▶ **Objective**:
Repeat the data verbatim.

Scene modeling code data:
= = = = = = =
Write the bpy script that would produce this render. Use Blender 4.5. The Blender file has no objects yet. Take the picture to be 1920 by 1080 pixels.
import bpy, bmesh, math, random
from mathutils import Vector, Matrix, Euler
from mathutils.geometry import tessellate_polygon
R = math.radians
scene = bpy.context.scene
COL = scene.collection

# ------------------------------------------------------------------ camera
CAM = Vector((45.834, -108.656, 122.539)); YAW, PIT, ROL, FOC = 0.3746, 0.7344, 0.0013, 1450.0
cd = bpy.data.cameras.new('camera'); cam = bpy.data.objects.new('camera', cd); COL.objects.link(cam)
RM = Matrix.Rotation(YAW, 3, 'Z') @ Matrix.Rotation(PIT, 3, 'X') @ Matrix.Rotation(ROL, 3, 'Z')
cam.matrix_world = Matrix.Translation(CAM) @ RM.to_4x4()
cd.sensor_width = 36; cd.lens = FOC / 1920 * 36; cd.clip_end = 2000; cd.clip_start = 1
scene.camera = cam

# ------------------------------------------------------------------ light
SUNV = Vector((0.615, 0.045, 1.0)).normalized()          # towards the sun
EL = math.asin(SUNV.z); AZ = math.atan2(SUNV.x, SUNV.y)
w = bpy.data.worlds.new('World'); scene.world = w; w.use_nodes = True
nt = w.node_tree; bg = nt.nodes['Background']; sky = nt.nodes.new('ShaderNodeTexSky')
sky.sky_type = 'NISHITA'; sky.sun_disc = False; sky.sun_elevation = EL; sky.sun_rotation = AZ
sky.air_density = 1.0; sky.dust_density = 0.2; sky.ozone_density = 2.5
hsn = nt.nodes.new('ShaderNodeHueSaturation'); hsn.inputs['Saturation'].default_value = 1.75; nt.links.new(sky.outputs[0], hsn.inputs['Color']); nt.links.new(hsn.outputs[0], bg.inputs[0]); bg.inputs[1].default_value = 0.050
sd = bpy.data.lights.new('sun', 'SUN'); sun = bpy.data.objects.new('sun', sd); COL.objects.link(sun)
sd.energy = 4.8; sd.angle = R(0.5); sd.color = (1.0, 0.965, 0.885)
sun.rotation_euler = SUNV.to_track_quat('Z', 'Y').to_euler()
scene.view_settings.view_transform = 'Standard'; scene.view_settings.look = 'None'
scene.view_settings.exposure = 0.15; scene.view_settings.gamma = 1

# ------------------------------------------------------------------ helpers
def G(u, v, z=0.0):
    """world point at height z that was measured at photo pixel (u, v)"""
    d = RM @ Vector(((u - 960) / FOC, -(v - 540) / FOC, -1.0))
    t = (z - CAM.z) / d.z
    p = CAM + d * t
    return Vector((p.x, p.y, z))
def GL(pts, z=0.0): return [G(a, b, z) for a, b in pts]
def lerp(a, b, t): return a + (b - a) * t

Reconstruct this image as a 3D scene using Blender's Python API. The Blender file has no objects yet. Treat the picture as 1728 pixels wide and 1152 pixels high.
= = = = = = =
▶ **Task solution**:
Write the bpy script that would produce this render. Use Blender 4.5. The Blender file has no objects yet. Take the picture to be 1920 by 1080 pixels.
import bpy, bmesh, math, random
from mathutils import Vector, Matrix, Euler
from mathutils.geometry import tessellate_polygon
R = math.radians
scene = bpy.context.scene
COL = scene.collection

# ------------------------------------------------------------------ camera
CAM = Vector((45.834, -108.656, 122.539)); YAW, PIT, ROL, FOC = 0.3746, 0.7344, 0.0013, 1450.0
cd = bpy.data.cameras.new('camera'); cam = bpy.data.objects.new('camera', cd); COL.objects.link(cam)
RM = Matrix.Rotation(YAW, 3, 'Z') @ Matrix.Rotation(PIT, 3, 'X') @ Matrix.Rotation(ROL, 3, 'Z')
cam.matrix_world = Matrix.Translation(CAM) @ RM.to_4x4()
cd.sensor_width = 36; cd.lens = FOC / 1920 * 36; cd.clip_end = 2000; cd.clip_start = 1
scene.camera = cam

# ------------------------------------------------------------------ light
SUNV = Vector((0.615, 0.045, 1.0)).normalized()          # towards the sun
EL = math.asin(SUNV.z); AZ = math.atan2(SUNV.x, SUNV.y)
w = bpy.data.worlds.new('World'); scene.world = w; w.use_nodes = True
nt = w.node_tree; bg = nt.nodes['Background']; sky = nt.nodes.new('ShaderNodeTexSky')
sky.sky_type = 'NISHITA'; sky.sun_disc = False; sky.sun_elevation = EL; sky.sun_rotation = AZ
sky.air_density = 1.0; sky.dust_density = 0.2; sky.ozone_density = 2.5
hsn = nt.nodes.new('ShaderNodeHueSaturation'); hsn.inputs['Saturation'].default_value = 1.75; nt.links.new(sky.outputs[0], hsn.inputs['Color']); nt.links.new(hsn.outputs[0], bg.inputs[0]); bg.inputs[1].default_value = 0.050
sd = bpy.data.lights.new('sun', 'SUN'); sun = bpy.data.objects.new('sun', sd); COL.objects.link(sun)
sd.energy = 4.8; sd.angle = R(0.5); sd.color = (1.0, 0.965, 0.885)
sun.rotation_euler = SUNV.to_track_quat('Z', 'Y').to_euler()
scene.view_settings.view_transform = 'Standard'; scene.view_settings.look = 'None'
scene.view_settings.exposure = 0.15; scene.view_settings.gamma = 1

# ------------------------------------------------------------------ helpers
def G(u, v, z=0.0):
    """world point at height z that was measured at photo pixel (u, v)"""
    d = RM @ Vector(((u - 960) / FOC, -(v - 540) / FOC, -1.0))
    t = (z - CAM.z) / d.z
    p = CAM + d * t
    return Vector((p.x, p.y, z))
def GL(pts, z=0.0): return [G(a, b, z) for a, b in pts]
def lerp(a, b, t): return a + (b - a) * t

Reconstruct this image as a 3D scene using Blender's Python API. The Blender file has no objects yet. Treat the picture as 1728 pixels wide and 1152 pixels high.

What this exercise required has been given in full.